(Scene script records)
══════

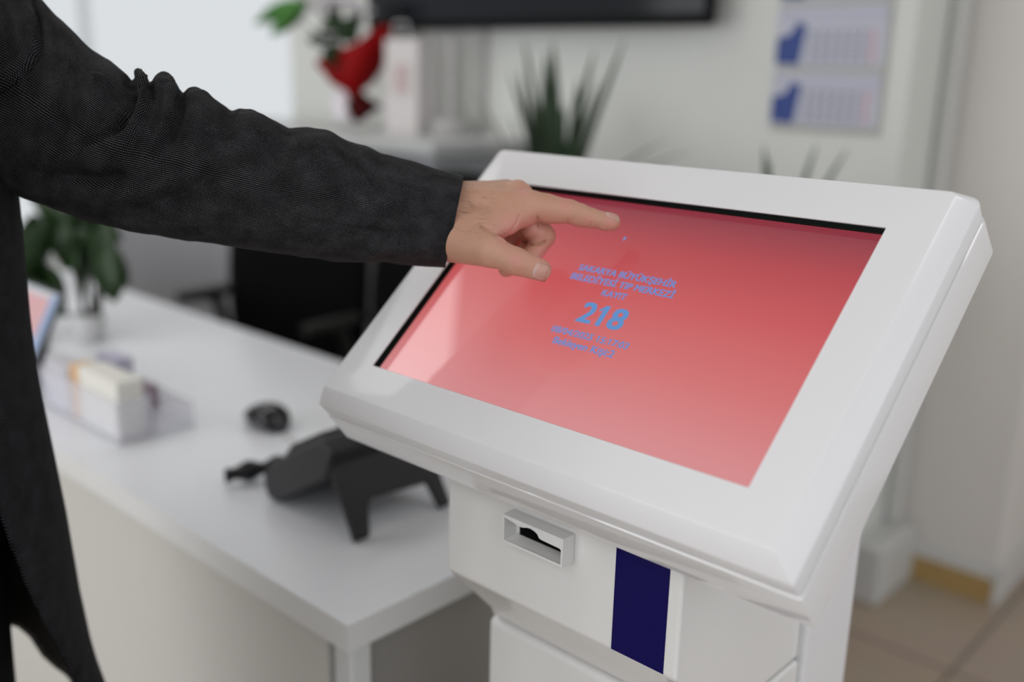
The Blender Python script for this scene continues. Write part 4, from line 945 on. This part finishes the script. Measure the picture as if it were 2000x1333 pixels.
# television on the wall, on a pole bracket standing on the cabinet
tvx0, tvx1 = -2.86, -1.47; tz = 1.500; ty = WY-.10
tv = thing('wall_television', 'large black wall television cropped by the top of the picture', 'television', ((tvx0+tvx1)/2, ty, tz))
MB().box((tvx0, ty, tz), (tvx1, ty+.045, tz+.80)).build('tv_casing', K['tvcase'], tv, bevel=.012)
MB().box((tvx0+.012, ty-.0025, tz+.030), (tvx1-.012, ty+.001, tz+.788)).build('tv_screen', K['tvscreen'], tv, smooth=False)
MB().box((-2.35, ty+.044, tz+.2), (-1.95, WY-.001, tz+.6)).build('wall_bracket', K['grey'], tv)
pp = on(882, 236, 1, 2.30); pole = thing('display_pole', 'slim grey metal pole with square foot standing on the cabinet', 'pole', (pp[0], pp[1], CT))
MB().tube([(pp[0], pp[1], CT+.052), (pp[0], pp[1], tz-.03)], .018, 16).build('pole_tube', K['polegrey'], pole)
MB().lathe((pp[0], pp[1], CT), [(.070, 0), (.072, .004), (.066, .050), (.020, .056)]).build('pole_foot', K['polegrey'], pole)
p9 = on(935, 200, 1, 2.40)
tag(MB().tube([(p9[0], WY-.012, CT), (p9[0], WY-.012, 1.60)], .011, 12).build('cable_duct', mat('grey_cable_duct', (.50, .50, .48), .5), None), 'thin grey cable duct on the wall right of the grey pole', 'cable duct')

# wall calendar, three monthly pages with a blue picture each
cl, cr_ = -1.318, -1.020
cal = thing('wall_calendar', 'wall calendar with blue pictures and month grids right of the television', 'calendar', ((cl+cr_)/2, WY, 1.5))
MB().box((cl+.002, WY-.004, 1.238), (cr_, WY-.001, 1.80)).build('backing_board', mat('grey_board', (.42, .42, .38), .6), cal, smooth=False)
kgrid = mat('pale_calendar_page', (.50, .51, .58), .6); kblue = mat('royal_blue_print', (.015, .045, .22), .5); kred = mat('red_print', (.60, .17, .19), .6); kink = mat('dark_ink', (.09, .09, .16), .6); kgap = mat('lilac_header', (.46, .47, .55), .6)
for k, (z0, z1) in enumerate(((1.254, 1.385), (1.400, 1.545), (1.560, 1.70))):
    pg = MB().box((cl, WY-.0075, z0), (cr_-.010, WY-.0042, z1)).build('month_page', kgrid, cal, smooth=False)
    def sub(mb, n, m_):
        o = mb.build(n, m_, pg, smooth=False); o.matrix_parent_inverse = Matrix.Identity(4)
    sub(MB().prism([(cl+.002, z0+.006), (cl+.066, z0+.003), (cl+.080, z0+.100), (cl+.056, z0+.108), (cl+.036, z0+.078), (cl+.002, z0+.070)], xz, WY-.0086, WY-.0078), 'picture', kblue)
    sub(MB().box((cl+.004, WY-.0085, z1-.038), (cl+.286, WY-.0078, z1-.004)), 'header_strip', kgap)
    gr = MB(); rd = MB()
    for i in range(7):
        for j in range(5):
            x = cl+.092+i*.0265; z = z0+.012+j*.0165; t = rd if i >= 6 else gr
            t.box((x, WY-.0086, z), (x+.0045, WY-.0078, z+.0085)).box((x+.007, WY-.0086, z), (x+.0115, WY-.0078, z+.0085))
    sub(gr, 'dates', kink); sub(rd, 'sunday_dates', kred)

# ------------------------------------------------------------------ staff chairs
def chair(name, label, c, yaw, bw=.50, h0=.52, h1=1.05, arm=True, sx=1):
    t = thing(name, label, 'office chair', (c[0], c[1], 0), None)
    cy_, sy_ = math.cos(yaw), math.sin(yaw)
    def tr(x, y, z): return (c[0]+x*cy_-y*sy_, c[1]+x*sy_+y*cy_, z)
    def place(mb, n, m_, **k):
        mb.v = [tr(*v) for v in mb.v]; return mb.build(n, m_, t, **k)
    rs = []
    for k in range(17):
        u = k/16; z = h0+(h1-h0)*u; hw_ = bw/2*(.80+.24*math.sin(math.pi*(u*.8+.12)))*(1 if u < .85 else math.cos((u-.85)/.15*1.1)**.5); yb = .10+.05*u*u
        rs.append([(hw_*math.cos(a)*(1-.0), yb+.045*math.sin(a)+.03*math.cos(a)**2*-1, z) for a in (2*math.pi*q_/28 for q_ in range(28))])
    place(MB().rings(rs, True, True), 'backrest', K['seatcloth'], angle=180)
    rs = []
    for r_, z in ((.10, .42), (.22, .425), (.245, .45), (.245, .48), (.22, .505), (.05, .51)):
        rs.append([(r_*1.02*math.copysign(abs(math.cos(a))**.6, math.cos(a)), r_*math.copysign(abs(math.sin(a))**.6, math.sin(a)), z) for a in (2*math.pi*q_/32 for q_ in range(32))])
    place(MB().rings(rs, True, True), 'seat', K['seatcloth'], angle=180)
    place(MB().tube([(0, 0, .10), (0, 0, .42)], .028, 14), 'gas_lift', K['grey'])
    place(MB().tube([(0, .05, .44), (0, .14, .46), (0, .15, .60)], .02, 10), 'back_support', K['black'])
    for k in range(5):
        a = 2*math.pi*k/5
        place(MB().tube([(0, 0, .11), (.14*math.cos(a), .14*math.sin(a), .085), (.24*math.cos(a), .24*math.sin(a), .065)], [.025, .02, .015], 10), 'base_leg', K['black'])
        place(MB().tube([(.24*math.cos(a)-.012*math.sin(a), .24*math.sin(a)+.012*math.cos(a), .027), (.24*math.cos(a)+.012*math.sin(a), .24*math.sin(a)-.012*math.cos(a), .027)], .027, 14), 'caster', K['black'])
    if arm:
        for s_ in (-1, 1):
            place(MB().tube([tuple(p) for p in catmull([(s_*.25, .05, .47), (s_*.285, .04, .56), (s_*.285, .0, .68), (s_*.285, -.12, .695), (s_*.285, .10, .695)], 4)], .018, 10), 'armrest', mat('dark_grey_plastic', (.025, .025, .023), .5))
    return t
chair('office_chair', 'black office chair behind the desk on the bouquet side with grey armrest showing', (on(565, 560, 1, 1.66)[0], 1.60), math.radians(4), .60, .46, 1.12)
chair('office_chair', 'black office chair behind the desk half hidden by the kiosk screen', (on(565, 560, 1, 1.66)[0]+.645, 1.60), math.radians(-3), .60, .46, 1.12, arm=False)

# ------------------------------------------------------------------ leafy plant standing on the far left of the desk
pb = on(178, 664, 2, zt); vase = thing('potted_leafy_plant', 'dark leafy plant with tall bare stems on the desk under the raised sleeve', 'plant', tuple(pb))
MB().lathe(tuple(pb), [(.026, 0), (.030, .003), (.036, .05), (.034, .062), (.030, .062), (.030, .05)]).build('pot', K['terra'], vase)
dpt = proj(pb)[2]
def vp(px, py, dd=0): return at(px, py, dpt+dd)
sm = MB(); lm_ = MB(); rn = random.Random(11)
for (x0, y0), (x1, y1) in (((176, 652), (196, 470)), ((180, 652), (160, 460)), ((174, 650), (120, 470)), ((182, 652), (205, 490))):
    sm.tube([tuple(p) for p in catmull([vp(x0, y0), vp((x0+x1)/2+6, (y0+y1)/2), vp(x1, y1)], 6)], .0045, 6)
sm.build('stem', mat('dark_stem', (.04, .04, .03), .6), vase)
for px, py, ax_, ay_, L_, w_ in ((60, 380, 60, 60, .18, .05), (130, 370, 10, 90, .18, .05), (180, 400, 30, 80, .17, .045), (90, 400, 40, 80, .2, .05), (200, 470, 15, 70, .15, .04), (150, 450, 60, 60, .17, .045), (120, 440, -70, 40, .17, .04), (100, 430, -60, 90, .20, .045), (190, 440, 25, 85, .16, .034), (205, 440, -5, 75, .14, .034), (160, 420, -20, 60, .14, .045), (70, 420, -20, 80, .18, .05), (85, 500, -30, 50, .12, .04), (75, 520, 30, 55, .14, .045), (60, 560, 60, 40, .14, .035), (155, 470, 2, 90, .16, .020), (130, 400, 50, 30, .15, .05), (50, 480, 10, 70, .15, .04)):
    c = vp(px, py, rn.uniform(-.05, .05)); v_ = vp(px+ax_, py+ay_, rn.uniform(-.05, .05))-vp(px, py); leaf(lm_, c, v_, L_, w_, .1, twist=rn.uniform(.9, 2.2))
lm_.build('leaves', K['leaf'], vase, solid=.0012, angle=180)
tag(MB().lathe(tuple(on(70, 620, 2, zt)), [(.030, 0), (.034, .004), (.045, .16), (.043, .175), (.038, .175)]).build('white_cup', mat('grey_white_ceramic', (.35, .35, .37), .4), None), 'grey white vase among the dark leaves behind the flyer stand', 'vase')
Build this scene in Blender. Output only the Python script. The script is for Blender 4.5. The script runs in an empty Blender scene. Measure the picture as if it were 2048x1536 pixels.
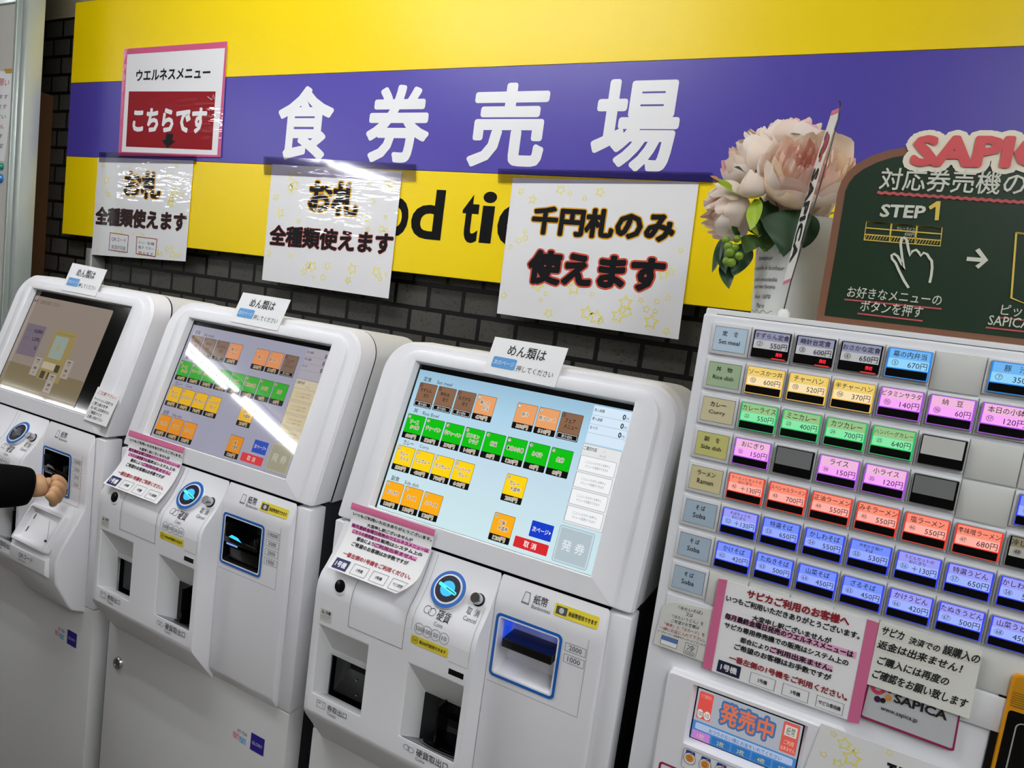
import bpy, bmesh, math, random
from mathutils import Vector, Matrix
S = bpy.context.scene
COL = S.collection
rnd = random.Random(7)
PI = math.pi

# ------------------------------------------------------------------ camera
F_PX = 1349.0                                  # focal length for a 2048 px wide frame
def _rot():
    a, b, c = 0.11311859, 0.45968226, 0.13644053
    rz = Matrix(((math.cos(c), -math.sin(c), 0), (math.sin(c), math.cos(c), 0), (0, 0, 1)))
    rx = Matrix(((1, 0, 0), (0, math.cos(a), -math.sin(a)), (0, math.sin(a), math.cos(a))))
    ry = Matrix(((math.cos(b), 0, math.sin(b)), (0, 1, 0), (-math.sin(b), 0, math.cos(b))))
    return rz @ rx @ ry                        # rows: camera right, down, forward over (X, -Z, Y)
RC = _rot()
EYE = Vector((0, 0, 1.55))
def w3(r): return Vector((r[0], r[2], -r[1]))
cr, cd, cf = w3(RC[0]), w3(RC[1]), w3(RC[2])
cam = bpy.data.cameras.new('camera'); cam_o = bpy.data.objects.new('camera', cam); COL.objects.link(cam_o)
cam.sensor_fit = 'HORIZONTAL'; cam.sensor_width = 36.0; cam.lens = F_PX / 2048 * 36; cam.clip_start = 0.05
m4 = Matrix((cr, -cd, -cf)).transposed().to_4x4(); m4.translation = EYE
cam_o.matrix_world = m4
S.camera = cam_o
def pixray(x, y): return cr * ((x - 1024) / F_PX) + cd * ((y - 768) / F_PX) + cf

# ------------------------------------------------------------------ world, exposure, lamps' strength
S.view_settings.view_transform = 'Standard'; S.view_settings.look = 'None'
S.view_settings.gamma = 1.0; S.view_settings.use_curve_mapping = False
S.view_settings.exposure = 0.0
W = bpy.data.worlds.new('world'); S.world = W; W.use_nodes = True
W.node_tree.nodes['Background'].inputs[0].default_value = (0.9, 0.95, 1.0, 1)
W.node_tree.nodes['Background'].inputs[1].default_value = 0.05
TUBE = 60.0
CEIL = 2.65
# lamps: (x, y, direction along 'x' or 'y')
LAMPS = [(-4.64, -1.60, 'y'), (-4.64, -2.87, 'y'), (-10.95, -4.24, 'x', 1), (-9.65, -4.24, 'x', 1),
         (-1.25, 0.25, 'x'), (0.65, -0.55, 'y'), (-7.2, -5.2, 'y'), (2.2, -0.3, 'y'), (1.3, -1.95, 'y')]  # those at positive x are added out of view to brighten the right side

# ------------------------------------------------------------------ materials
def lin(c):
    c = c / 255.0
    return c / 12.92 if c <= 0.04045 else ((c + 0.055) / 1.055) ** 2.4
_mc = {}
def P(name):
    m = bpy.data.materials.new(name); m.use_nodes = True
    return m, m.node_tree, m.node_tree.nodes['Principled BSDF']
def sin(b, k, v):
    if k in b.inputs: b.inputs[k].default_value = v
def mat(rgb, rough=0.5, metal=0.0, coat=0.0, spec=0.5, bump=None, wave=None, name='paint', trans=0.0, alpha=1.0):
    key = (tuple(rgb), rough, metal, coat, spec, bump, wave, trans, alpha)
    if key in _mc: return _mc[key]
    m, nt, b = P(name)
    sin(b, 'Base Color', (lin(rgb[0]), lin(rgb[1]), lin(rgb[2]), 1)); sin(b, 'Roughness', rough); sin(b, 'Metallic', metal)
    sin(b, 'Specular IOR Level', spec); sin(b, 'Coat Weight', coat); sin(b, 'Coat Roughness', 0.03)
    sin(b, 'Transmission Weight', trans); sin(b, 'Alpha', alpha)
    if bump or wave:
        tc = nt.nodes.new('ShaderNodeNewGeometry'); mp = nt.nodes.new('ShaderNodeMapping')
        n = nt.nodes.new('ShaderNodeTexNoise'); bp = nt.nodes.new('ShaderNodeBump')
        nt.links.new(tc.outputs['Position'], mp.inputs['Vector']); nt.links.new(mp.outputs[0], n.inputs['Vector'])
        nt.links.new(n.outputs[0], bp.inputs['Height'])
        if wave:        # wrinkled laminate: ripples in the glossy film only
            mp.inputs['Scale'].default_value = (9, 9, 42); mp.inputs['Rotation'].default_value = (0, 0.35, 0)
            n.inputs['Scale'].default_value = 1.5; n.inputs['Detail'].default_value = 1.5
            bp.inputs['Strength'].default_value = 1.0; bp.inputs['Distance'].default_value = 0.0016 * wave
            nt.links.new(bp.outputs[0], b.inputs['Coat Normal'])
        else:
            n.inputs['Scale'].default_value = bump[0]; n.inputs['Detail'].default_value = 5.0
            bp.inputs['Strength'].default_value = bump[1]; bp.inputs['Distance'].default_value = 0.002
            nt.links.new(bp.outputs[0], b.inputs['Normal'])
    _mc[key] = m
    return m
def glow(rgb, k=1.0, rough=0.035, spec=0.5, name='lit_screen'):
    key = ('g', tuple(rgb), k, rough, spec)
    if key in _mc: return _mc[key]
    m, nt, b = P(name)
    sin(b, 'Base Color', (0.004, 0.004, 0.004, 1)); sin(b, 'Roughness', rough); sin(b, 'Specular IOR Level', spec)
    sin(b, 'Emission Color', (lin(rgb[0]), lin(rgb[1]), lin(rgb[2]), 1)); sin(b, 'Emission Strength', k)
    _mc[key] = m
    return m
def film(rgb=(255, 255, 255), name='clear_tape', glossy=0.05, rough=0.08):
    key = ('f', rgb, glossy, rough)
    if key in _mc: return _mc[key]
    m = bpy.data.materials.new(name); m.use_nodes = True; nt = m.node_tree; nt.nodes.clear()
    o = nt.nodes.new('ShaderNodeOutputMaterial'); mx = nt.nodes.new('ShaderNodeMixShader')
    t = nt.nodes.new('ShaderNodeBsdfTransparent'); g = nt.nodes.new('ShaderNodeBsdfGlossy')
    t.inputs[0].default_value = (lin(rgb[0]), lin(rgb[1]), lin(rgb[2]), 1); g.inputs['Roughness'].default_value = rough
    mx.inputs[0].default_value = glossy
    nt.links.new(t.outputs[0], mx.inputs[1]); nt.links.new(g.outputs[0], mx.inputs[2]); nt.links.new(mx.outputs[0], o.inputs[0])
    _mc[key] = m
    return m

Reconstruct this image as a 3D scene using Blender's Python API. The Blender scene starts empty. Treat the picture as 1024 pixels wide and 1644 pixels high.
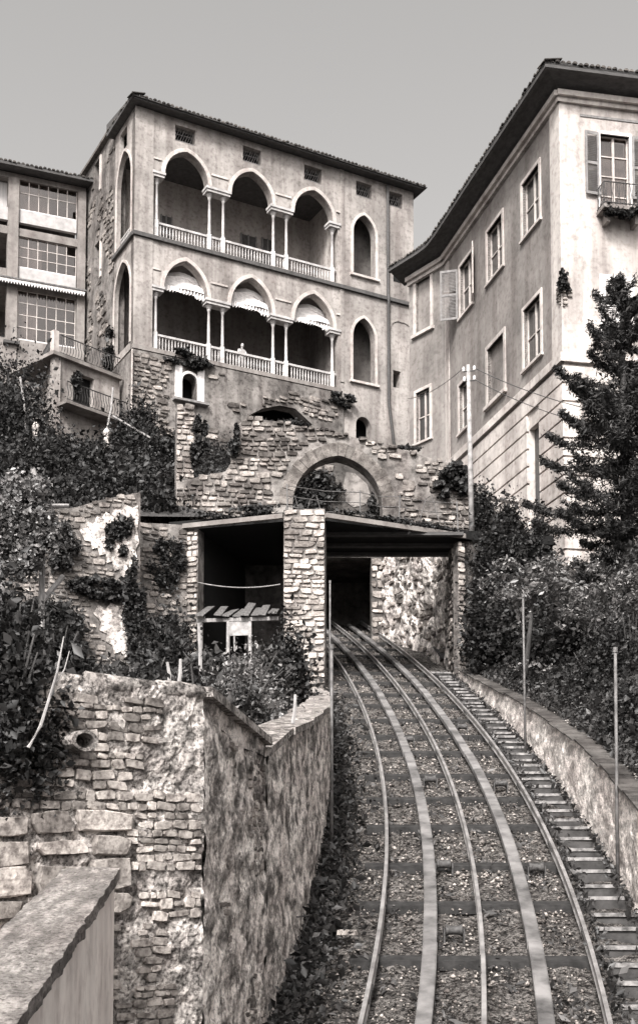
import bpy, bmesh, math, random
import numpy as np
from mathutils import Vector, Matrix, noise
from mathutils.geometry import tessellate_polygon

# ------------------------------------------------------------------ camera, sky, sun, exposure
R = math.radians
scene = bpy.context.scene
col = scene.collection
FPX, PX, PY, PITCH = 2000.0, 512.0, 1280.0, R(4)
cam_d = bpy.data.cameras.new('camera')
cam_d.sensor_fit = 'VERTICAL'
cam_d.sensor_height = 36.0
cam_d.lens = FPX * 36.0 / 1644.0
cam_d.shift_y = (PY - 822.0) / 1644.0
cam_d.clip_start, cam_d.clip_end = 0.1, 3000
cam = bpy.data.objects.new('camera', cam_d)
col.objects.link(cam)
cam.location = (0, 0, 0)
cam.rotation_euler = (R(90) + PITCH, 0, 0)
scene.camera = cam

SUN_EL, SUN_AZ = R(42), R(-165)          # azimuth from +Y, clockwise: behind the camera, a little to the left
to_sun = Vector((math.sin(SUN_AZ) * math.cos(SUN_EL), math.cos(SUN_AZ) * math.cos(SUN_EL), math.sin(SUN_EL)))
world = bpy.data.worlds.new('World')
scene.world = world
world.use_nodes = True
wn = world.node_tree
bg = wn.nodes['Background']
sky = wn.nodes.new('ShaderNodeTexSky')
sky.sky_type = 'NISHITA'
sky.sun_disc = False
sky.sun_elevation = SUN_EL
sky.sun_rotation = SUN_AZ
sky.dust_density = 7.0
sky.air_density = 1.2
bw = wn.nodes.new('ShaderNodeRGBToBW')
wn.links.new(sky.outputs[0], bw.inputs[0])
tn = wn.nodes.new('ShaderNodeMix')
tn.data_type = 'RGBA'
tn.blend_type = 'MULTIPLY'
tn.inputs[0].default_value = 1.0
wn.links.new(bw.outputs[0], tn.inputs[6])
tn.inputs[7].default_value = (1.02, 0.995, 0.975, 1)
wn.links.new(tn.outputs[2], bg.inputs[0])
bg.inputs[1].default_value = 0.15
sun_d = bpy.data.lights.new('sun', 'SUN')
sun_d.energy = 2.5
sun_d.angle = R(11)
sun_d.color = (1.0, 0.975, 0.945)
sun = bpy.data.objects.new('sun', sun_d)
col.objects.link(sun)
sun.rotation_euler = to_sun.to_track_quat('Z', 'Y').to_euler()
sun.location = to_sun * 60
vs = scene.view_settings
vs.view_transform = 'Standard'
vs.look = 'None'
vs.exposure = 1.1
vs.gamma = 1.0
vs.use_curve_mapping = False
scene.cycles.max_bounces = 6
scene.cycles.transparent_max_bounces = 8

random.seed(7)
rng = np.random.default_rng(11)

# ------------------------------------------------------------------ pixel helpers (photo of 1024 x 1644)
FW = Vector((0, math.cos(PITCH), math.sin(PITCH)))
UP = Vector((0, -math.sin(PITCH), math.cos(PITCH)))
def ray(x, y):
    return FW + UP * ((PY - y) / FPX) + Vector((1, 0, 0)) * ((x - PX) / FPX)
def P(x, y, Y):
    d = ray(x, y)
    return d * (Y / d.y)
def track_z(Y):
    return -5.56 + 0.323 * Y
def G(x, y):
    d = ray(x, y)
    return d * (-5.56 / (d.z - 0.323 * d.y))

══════

Problem to solve: Above are some entries; copy exactly the lines from the line with "Reconstruct this image" through the line with "from mathutils.geometry import", both included, but none of the pictures.

Answer in full:
Reconstruct this image as a 3D scene using Blender's Python API. The Blender scene starts empty. Treat the picture as 1024 pixels wide and 1644 pixels high.
import bpy, bmesh, math, random
import numpy as np
from mathutils import Vector, Matrix, noise
from mathutils.geometry import tessellate_polygon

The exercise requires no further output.